Cuba parece condenada a la espera. Esperar es parte de lo cotidiano; tiempo que transcurre en cámara lenta mientras se repiten pequeños rituales de paciencia. En esos momentos aparentemente muertos, el tiempo se dilata.
En una parada de guagua el tiempo se diluye, rodeado de expresiones de resignación, miras el reloj una y otra vez, pero las manecillas parecen haberse aliado al tedio y avanzan con exasperante parsimonia.
Una tarde de lluvia incesante en La Habana me guarecía en la parada de 23 y B, El Vedado, junto a otra decena de personas. Aguardaban en silencio, mirando la calle bajo agua. No sabía cuánto tiempo estaría allí. Tampoco importaba. En una parada cubana, todos renunciamos, tácitamente, a apuros y expectativas.
La lluvia, poco a poco, se volvió intermitente. Sin embargo, nadie se movía. La gente ya no esperaba solo para protegerse del temporal; ahora, la promesa era la llegada de la guagua. Preguntar cuándo es inútil: la guagua llega cuando llega. El silencio era un compañero constante. Sabíamos que el ruido anunciaría la llegada del “monstruo rugiente de patas de caucho”, como describió las guaguas el humorista cubano Héctor Zumbado en una de sus crónicas.
A falta de otra ocupación, me sumergí en la escena.

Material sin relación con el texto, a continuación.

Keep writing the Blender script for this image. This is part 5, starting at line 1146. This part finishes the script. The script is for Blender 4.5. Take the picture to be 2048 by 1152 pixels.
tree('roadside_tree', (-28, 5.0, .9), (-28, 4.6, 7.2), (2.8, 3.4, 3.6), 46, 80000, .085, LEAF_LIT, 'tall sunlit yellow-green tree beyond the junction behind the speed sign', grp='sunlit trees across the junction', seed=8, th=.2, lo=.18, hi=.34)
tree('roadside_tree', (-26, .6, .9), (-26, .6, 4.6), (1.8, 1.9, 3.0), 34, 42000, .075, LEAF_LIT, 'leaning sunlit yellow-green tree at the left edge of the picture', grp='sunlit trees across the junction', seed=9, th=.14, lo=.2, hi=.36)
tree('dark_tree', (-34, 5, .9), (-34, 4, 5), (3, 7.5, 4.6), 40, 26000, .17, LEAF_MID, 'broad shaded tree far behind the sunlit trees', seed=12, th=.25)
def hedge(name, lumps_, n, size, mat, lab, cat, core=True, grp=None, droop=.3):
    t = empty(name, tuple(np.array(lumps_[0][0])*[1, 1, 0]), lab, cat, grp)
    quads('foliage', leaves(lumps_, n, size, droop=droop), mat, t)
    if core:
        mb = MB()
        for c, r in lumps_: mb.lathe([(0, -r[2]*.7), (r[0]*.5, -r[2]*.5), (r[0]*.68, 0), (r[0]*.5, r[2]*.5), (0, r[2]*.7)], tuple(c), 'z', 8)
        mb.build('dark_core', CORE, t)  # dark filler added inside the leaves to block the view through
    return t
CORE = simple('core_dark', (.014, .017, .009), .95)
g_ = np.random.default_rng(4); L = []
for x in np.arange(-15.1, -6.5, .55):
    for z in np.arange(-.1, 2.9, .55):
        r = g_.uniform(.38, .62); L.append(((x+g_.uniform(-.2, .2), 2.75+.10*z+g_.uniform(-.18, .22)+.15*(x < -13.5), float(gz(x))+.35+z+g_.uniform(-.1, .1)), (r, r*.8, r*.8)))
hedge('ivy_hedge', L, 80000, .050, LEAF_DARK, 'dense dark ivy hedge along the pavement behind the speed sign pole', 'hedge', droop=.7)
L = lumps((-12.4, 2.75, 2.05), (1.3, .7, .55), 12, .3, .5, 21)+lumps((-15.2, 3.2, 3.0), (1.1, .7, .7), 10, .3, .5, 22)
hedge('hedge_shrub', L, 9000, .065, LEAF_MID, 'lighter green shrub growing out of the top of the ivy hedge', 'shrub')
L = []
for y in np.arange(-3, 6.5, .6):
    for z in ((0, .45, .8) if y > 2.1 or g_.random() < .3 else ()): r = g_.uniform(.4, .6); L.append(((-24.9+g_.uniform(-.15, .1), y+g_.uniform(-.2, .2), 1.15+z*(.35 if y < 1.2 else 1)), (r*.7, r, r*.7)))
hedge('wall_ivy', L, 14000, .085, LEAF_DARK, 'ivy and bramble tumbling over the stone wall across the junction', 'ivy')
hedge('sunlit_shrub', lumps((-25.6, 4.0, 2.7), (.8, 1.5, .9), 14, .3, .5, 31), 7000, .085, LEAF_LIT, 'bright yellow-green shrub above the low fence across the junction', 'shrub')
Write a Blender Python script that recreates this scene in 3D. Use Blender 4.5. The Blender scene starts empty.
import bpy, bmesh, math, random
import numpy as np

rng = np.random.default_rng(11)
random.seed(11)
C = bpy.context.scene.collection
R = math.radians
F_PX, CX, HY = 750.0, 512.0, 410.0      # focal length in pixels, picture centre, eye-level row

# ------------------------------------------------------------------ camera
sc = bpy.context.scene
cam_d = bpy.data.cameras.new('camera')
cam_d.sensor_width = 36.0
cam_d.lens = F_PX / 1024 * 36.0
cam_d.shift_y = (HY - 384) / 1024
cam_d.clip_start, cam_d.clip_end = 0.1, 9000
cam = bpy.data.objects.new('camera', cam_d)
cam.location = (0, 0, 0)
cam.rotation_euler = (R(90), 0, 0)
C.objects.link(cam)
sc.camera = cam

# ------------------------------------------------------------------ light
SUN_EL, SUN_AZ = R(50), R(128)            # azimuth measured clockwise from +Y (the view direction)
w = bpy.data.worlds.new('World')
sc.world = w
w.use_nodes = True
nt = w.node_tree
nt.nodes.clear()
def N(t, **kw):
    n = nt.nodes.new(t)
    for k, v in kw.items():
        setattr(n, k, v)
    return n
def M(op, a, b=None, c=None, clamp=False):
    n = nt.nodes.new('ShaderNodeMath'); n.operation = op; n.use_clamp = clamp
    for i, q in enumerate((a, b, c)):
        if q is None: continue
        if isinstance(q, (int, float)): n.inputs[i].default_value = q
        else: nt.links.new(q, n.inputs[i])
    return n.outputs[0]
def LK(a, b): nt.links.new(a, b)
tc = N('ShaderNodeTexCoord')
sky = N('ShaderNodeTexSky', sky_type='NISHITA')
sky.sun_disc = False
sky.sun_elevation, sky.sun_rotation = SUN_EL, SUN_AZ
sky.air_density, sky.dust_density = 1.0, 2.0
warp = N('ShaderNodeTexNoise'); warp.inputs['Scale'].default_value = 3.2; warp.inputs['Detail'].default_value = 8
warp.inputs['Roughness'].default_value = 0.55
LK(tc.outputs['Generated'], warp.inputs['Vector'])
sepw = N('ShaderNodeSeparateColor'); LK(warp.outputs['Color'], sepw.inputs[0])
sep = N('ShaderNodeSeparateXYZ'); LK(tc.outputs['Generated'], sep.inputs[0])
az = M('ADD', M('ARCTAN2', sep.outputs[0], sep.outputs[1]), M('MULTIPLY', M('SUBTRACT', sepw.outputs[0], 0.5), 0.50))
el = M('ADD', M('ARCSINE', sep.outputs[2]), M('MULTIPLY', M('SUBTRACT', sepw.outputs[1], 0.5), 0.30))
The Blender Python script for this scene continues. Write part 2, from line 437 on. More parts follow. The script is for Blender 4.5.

Comencé a observar a quienes me rodeaban: un hombre con un paraguas azul, un joven con la mirada fija en la calle, una mujer que observaba el suelo como si leyera algo invisible para el resto, un vendedor de dulces y una muchacha que le compraba un masa real.
Saqué la cámara y comencé a fotografiar el espacio y sus personajes. Nadie parecía advertir mi presencia. La lluvia había transformado aquel escenario en algo casi cinematográfico. A través del lente, la realidad adquirió otra dimensión. Ese instante, que parecía rutinario, se convirtió en una crónica visual. De algún modo, fotografiar aquello daba sentido a mi espera.
Finalmente, la lluvia cesó, y la parada comenzó a llenarse aún más. Algunos llegaron buscando un tardío refugio; otros, cansados de esperar, se aventuraron a pie. La esquina de 23 y B se transformó en un pequeño universo suspendido en la incertidumbre.
No podría precisar cuánto demoré en aquella parada, justamente por el peculiar paso del tiempo en Cuba, donde la espera no es un paréntesis o un vacío, sino contenido de una corriente detenida, una forma de vida, un sentido común.